What if you could reinvent the camera? Just as all our technological tools are moving toward miniaturization and wireless connections, cameras are undergoing a makeover. Photography designers Artefact have developed the prototype, the WVIL, which stands for "Wireless Viewfinder Interchangeable Lens.”

The whole idea is that in current camera design, the viewfinder is shackled to the lens. What is the lens was in one place, but the viewfinder and controls were somewhere else, say on your computer or an iphone-type console? You could wireless adjust the lens through software, making the kind of rapid, minute calibrations that our clumsy fingers often fail to achieve.

But wait, there’s more! Why just one lens? What if you could position multiple lenses around a subject, and control them all wirelessly? Photography is then transformed to a simultaneous input 3D art.
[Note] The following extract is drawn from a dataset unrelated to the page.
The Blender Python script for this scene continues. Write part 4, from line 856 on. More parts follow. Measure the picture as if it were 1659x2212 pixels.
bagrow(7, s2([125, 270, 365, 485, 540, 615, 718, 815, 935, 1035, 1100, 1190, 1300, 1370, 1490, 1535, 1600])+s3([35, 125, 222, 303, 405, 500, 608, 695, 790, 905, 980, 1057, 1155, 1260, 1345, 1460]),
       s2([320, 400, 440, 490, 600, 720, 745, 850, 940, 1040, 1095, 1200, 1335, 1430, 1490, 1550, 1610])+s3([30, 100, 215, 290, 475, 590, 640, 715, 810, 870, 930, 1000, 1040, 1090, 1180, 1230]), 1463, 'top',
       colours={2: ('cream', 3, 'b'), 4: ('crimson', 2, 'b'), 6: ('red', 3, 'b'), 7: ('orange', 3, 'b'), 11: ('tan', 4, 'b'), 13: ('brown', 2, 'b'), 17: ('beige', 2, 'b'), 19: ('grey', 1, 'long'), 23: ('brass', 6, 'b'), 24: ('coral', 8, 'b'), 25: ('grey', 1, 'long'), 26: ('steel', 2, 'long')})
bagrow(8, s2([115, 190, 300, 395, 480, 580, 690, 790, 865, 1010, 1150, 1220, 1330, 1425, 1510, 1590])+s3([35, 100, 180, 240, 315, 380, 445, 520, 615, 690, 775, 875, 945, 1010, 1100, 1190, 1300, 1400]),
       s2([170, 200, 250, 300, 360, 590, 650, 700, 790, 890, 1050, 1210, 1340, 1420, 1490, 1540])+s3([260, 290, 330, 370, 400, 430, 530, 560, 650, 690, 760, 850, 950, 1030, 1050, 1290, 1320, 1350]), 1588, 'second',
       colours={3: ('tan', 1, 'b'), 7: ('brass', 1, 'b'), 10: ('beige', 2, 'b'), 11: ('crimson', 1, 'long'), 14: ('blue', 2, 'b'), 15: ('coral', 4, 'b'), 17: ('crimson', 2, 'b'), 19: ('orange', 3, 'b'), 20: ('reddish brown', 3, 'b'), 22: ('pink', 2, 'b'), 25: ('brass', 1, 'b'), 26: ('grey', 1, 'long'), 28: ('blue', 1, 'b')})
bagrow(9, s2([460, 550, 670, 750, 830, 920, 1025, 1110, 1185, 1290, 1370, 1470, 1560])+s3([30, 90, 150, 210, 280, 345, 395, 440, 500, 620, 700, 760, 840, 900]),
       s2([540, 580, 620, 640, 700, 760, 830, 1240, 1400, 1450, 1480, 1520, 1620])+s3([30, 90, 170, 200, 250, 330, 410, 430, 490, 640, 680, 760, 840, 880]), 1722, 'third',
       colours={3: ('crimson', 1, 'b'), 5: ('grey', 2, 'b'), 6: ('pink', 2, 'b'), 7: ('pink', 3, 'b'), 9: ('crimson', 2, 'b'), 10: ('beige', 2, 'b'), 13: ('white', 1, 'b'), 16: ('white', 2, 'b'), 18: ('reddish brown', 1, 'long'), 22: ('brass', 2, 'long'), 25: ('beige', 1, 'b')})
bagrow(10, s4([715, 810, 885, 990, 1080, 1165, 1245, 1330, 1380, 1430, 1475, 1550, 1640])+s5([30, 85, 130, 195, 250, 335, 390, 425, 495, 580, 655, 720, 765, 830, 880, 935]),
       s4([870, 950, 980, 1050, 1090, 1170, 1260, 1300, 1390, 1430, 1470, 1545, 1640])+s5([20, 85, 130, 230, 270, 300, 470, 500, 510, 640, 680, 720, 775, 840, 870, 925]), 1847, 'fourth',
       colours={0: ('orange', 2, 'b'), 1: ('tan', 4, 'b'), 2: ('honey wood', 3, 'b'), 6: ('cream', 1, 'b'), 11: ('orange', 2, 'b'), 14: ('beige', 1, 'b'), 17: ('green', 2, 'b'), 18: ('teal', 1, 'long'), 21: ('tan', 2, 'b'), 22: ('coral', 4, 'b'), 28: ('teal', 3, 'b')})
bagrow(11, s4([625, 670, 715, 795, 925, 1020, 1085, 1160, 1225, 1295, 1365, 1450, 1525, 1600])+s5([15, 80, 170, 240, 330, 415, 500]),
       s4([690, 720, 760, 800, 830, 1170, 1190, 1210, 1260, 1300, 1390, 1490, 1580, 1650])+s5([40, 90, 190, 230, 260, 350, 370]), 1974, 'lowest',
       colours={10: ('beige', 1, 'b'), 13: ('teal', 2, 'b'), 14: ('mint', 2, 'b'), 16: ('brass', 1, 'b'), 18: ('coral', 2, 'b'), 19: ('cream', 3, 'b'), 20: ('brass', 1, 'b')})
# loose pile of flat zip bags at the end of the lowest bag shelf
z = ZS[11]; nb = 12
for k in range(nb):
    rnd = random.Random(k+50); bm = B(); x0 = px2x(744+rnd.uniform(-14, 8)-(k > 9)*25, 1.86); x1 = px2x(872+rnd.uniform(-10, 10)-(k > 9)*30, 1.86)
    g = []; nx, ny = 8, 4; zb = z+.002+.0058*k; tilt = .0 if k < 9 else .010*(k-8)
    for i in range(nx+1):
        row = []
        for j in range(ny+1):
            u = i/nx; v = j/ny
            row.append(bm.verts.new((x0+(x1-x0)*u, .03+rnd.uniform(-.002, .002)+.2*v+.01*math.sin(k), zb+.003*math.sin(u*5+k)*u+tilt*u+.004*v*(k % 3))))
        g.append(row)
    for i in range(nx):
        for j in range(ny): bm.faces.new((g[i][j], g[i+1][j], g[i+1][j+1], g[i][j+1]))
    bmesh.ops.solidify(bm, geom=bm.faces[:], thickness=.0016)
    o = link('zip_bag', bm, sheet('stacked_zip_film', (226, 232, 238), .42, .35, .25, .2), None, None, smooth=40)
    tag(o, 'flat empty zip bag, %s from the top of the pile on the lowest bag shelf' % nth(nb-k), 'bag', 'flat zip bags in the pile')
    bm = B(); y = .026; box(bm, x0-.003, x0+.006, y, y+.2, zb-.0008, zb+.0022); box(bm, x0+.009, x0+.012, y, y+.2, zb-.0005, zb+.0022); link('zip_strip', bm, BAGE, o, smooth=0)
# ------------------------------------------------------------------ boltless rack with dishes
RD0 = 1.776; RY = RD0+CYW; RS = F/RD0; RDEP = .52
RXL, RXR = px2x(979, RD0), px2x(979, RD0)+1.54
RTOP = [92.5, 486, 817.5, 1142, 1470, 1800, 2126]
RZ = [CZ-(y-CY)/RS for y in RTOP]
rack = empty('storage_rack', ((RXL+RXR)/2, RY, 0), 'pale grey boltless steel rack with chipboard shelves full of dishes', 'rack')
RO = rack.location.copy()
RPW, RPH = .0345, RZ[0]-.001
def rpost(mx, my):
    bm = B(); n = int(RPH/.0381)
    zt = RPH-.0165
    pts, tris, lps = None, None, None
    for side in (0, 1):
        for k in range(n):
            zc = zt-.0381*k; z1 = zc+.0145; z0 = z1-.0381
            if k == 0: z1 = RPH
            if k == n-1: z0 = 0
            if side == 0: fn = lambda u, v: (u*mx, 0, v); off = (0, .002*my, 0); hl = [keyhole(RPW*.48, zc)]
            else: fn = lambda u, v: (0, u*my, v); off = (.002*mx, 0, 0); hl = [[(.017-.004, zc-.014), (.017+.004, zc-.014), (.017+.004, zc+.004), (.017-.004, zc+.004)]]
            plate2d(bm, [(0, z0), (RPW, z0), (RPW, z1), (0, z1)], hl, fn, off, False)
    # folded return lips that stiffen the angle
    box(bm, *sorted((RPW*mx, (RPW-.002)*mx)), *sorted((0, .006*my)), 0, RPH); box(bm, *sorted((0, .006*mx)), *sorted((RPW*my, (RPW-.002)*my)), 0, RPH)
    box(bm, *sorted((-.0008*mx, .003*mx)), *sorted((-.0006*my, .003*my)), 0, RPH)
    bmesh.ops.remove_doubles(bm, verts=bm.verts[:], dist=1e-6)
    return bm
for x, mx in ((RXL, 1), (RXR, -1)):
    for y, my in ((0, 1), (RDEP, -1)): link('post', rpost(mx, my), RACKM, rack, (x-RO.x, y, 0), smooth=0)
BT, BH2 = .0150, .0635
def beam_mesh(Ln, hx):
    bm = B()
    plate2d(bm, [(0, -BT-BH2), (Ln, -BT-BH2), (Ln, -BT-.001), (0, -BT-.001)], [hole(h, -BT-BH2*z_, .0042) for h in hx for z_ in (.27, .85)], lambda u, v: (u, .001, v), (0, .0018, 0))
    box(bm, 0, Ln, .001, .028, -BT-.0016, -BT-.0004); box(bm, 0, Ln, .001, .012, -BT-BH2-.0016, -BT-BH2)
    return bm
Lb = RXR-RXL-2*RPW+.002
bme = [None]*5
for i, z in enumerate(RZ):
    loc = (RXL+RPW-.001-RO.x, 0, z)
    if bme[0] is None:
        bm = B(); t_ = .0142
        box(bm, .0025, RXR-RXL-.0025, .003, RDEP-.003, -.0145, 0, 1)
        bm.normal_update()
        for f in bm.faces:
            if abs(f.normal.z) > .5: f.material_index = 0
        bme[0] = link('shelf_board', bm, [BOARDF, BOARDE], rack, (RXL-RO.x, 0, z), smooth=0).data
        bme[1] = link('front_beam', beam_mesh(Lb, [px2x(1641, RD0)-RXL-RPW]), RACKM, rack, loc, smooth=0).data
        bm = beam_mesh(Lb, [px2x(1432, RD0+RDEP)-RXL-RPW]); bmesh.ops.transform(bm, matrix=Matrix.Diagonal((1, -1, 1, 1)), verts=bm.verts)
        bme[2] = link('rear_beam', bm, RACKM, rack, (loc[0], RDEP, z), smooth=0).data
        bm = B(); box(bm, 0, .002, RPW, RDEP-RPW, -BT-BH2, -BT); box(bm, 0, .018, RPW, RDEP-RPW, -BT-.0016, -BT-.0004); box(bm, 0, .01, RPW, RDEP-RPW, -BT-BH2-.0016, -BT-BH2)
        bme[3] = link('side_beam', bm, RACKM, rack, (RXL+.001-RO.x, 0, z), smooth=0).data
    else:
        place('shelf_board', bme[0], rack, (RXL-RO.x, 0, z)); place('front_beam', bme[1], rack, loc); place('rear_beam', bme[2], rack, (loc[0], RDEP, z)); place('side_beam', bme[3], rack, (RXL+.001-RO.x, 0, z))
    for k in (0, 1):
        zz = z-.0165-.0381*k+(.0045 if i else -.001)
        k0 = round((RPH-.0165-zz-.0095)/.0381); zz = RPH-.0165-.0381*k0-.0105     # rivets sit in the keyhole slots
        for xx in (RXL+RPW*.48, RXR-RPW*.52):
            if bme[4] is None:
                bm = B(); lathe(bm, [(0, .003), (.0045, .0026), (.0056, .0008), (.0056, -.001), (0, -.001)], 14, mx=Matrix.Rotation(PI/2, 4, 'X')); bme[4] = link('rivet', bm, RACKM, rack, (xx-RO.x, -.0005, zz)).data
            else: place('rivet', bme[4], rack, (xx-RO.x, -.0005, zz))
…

To learn more, check out this article in Fast Company. There's a fascinating video, too. “Artefact claims that the WVIL concept is less about redesigning the digital camera as it is about redesigning digital photography itself.

"It's about defining a platform for innovation in both hardware and software -- a camera operating system," Ronning says. "We've seen the effect that iOS had on phones. Now think of what effect a camera OS could have for photography."

I can imagine, and like the fanatical iphone buyers, I would stand in line all night to buy this.